Extracted entries
○ ○ ○ ○

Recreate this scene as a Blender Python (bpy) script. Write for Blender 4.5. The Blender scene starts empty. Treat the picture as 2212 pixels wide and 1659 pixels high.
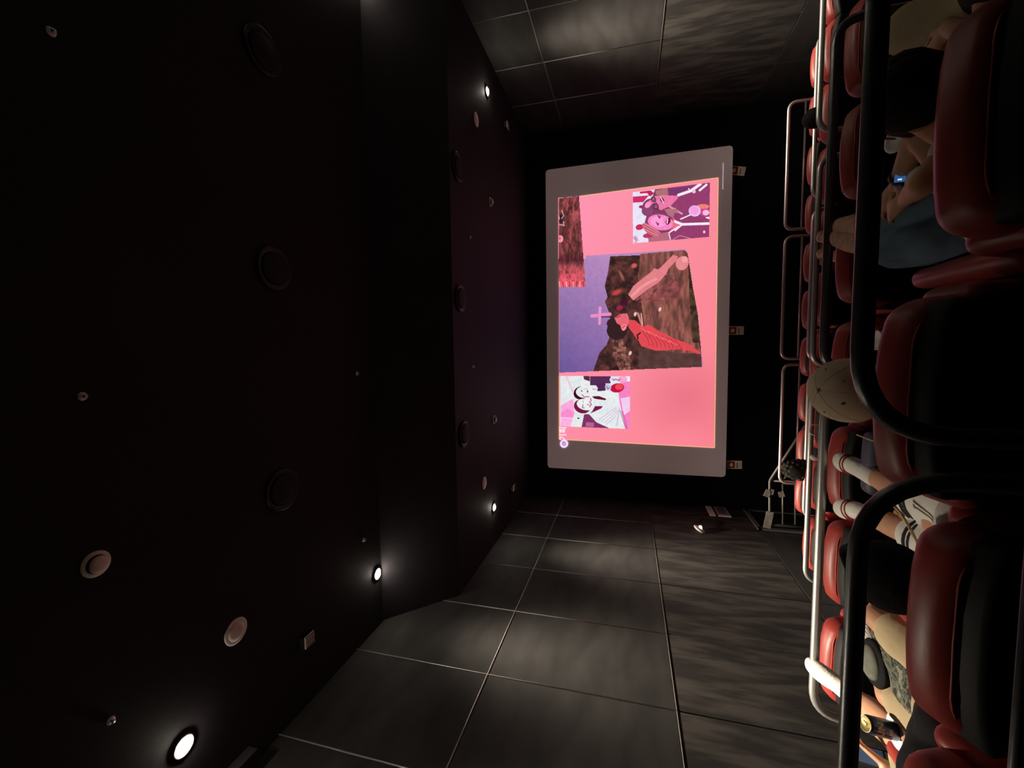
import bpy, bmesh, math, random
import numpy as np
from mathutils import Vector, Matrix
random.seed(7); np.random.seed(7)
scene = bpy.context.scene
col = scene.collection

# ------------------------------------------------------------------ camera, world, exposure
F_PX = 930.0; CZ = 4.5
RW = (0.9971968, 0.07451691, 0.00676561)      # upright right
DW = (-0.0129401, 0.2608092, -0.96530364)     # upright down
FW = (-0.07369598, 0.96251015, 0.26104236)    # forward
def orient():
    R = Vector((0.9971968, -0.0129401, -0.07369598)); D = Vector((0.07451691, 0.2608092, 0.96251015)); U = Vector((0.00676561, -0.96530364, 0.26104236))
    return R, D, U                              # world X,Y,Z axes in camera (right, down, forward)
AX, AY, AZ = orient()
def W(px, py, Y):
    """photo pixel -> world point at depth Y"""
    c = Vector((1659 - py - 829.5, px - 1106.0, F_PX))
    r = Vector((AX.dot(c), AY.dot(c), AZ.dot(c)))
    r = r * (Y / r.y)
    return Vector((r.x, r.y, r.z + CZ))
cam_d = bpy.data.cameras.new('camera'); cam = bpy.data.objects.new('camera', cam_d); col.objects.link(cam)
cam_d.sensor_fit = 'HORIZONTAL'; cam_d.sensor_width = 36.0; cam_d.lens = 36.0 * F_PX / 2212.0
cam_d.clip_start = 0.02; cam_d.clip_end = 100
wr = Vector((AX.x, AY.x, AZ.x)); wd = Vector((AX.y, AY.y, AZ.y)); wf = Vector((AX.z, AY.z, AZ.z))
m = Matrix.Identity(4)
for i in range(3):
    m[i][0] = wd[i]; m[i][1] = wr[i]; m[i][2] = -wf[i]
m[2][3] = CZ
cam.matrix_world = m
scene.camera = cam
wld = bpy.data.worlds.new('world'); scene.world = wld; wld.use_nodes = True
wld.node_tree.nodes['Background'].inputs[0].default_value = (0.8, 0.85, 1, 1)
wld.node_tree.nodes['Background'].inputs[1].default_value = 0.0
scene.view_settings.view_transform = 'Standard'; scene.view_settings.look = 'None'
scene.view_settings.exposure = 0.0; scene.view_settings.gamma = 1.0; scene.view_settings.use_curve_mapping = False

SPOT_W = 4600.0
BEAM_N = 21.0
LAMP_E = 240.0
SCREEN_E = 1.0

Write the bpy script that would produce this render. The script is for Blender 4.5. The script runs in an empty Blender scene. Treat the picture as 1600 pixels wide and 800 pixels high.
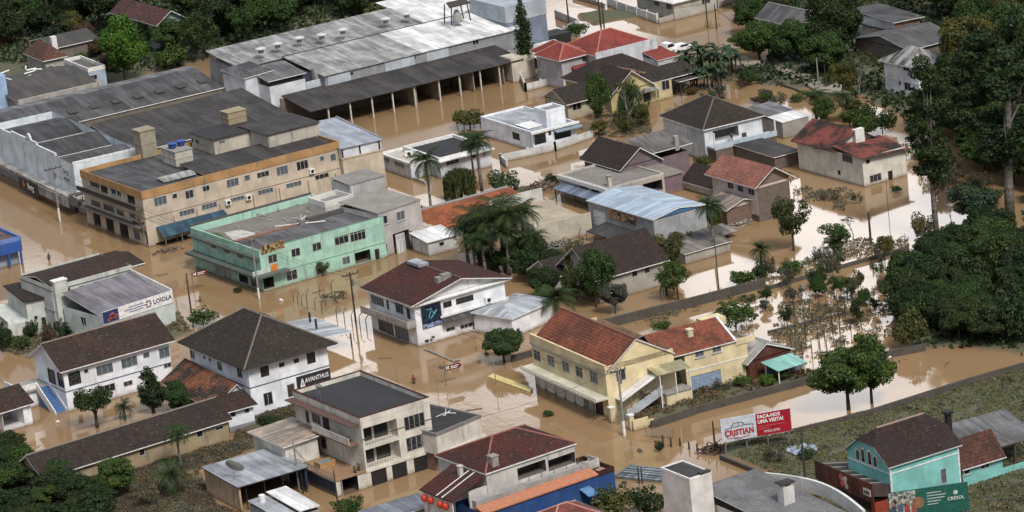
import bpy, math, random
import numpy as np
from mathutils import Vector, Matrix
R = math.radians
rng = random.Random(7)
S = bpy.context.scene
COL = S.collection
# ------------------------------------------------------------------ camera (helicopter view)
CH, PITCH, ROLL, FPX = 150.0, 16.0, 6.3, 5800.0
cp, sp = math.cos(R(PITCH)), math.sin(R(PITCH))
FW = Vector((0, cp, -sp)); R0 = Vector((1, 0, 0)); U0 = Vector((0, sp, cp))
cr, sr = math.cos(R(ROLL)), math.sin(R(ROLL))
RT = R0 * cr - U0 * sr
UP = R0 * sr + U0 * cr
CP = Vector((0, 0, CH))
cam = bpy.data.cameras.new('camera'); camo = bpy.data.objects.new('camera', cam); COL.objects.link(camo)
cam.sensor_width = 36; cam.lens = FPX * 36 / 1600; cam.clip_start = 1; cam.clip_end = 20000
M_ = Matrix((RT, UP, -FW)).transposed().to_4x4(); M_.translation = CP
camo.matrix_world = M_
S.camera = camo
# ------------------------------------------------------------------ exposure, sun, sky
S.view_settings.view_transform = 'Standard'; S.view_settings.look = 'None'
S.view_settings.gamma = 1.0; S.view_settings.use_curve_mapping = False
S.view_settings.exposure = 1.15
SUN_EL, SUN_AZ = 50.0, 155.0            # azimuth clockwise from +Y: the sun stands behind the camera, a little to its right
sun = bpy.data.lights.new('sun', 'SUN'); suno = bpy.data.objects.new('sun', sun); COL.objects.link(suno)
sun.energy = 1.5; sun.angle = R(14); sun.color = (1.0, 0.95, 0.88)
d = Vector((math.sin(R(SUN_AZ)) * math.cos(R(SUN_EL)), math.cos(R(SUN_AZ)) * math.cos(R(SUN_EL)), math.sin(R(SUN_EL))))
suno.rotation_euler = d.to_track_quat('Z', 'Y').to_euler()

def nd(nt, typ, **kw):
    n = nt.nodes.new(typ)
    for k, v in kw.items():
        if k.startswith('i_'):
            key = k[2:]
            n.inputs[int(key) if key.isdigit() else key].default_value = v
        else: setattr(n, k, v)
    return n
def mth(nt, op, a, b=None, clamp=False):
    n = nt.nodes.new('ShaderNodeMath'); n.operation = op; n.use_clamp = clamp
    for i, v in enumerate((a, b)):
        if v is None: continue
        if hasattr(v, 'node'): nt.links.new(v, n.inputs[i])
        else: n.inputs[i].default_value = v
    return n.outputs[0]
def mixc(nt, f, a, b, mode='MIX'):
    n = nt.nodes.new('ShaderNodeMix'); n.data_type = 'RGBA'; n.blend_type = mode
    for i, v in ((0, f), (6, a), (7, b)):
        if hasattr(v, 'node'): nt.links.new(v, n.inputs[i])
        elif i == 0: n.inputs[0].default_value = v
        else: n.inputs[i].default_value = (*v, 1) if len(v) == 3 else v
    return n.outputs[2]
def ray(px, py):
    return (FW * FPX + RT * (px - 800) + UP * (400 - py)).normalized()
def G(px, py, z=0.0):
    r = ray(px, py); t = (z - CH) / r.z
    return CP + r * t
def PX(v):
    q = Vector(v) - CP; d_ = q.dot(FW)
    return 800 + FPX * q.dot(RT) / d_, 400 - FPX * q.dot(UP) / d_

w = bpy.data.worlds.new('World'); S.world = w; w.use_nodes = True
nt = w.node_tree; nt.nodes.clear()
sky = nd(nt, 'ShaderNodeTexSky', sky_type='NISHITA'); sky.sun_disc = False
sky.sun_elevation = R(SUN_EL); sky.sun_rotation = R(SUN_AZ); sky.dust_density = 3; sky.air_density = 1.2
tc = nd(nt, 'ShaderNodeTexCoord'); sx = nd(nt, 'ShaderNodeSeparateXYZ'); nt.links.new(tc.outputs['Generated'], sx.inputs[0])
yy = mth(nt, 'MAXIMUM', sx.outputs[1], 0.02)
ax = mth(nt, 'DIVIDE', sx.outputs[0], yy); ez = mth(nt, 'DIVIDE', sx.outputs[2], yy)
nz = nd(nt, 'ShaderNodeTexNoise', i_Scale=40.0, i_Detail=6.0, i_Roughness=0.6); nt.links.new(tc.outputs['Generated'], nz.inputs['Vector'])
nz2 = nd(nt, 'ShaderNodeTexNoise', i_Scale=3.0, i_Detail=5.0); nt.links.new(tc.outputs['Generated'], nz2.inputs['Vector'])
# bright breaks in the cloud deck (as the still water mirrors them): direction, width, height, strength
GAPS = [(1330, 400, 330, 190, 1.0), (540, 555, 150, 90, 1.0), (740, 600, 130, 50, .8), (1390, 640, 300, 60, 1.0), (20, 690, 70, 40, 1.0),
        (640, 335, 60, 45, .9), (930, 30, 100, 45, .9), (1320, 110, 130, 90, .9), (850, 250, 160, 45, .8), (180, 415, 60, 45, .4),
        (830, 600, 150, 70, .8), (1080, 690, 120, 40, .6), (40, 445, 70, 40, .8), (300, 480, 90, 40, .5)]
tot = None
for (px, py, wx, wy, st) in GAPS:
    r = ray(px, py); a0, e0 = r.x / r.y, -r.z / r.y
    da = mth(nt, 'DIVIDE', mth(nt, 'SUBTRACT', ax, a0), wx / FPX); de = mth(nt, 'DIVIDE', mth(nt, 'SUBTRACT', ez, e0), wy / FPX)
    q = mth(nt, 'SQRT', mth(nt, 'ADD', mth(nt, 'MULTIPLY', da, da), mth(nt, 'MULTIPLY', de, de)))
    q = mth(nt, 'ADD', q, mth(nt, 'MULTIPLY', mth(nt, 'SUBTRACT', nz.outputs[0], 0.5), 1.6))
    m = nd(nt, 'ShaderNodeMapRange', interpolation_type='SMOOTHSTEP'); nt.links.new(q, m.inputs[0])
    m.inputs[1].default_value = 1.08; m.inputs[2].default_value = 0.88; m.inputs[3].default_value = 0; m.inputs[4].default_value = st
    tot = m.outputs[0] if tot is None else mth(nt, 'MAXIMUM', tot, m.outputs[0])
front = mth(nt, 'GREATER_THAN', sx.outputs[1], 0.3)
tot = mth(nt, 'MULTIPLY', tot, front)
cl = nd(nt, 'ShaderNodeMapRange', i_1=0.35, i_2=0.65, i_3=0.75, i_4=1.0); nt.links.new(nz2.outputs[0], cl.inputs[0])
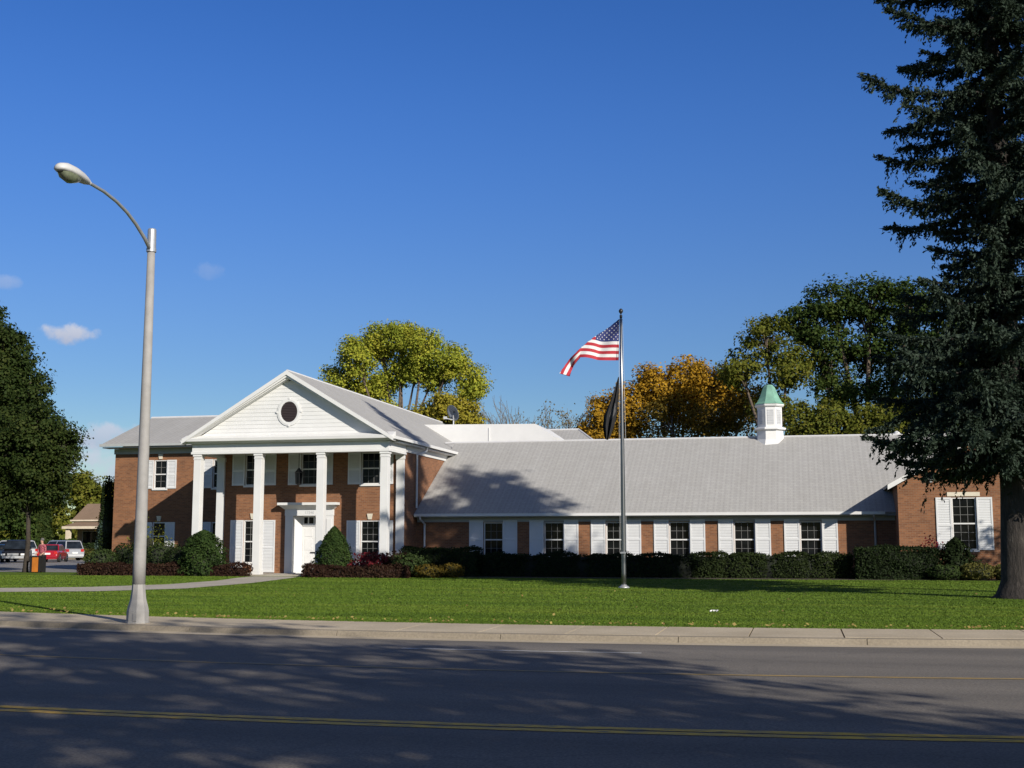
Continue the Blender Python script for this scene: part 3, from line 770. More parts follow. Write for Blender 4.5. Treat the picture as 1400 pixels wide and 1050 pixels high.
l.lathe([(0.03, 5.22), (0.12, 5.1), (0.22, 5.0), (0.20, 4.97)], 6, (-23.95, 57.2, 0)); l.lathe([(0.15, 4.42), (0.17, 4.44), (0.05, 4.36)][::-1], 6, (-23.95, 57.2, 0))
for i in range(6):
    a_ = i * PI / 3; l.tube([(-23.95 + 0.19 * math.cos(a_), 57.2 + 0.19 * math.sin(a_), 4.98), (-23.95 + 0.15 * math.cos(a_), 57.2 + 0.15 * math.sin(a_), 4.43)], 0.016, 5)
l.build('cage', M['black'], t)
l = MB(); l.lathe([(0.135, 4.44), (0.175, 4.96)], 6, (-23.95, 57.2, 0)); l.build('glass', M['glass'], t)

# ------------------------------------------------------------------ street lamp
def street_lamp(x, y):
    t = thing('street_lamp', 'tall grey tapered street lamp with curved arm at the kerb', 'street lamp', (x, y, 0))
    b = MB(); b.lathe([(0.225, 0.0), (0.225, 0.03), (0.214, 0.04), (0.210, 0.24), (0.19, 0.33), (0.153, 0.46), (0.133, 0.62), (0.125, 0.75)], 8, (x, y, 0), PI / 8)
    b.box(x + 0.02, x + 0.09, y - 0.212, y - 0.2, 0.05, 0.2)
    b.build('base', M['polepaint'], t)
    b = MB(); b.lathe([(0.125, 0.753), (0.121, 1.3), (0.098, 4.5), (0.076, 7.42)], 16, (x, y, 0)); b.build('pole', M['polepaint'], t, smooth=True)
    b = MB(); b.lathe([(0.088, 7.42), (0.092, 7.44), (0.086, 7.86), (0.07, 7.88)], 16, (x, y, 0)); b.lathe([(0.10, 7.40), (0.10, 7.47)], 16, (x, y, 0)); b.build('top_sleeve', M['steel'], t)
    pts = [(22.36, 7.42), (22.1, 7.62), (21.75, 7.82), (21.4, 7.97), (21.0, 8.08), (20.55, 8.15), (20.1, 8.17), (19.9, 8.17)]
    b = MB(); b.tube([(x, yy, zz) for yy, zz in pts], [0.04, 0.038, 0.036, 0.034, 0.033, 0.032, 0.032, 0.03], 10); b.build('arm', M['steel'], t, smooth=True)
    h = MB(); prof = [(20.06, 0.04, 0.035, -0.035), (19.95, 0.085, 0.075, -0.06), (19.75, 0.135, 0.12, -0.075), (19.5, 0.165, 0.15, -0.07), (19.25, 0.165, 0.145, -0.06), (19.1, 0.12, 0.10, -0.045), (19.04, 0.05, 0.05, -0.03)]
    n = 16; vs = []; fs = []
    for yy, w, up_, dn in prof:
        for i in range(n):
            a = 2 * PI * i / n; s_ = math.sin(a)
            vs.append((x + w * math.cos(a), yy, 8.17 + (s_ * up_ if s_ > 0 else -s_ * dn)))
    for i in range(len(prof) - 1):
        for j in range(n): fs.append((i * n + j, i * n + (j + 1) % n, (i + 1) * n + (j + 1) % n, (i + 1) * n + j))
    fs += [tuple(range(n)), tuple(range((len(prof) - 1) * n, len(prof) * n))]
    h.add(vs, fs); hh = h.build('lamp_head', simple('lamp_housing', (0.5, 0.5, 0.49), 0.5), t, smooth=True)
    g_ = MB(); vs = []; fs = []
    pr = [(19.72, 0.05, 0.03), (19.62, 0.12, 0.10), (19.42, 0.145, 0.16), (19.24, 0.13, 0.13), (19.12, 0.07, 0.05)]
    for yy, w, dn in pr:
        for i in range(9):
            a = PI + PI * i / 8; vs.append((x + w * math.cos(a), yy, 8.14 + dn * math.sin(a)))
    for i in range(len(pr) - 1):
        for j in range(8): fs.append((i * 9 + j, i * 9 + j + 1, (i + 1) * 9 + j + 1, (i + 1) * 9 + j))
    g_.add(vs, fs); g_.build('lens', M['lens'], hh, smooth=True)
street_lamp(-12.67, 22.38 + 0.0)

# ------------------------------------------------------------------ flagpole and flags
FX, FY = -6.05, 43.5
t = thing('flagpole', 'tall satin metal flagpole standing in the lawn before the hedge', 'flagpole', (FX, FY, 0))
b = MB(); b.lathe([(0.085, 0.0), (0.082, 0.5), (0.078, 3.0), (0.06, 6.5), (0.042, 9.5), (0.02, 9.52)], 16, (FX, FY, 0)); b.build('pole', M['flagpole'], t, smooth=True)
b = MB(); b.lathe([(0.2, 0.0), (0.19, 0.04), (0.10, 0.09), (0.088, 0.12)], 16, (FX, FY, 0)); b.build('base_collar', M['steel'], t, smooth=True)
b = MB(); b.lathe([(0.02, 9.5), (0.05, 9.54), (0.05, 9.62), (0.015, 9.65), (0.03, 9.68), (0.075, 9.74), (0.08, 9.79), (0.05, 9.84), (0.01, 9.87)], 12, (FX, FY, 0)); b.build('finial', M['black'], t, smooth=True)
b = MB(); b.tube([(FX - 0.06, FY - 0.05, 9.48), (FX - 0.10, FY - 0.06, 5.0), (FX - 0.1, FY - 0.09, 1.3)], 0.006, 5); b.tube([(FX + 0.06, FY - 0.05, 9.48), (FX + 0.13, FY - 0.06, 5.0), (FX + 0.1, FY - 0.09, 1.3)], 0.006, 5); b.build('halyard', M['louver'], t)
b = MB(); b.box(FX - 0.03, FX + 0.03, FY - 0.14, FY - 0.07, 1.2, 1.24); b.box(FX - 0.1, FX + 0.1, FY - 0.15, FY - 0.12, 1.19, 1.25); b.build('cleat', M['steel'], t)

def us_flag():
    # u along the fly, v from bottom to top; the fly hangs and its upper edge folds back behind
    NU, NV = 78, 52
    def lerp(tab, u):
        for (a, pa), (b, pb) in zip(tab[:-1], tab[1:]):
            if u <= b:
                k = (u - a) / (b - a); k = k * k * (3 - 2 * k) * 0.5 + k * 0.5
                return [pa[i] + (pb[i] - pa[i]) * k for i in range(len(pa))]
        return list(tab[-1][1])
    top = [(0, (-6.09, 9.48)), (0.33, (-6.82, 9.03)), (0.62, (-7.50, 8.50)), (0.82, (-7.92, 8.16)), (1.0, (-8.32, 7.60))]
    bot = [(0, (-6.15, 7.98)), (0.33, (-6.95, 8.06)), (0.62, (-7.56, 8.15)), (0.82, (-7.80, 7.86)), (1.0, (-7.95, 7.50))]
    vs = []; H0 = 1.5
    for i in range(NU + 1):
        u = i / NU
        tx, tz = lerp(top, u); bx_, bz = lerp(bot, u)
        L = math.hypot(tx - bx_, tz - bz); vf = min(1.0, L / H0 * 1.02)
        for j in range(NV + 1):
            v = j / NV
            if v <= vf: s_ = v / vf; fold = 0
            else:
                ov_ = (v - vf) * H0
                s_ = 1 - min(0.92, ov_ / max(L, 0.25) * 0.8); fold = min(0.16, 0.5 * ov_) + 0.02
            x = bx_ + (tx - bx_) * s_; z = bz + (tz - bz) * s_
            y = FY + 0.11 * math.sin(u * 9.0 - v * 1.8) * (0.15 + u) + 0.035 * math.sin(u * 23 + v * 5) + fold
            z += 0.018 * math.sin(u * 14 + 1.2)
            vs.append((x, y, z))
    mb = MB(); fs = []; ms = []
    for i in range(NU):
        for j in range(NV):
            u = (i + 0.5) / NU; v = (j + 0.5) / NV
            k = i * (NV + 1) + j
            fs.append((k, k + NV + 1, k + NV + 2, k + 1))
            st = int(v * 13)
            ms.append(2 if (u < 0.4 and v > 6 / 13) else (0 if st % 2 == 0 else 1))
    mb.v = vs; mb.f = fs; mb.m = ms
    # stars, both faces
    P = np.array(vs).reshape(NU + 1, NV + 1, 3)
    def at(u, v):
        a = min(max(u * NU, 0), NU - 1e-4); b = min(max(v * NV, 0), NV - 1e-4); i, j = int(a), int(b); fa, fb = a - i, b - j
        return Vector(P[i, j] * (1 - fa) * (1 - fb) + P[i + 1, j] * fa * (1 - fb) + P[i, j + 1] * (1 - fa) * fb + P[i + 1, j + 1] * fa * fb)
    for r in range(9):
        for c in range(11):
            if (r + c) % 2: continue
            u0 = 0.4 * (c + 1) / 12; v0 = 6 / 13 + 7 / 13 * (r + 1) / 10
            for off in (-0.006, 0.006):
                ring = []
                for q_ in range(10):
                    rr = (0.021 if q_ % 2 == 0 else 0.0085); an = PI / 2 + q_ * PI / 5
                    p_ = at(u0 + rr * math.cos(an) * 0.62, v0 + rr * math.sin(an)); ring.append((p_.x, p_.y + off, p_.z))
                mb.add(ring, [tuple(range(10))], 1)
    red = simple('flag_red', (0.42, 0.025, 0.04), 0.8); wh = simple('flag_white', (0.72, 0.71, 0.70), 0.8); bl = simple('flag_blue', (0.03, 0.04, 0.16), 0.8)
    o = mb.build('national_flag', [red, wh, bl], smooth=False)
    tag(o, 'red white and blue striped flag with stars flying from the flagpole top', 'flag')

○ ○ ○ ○

Given exercise
Copy every line in the listing above where the string "from" turns up.

Expected answer
from mathutils import Vector, Matrix
from mathutils import Vector, Matrix
SUN_EL, SUN_AZ = 50.0, 155.0            # azimuth clockwise from +Y: the sun stands behind the camera, a little to its right
Continue the Blender Python script for this scene: part 3, from line 770. More parts follow. Write for Blender 4.5. Treat the picture as 1400 pixels wide and 1050 pixels high.
    # u along the fly, v from bottom to top; the fly hangs and its upper edge folds back behind
    tag(o, 'red white and blue striped flag with stars flying from the flagpole top', 'flag')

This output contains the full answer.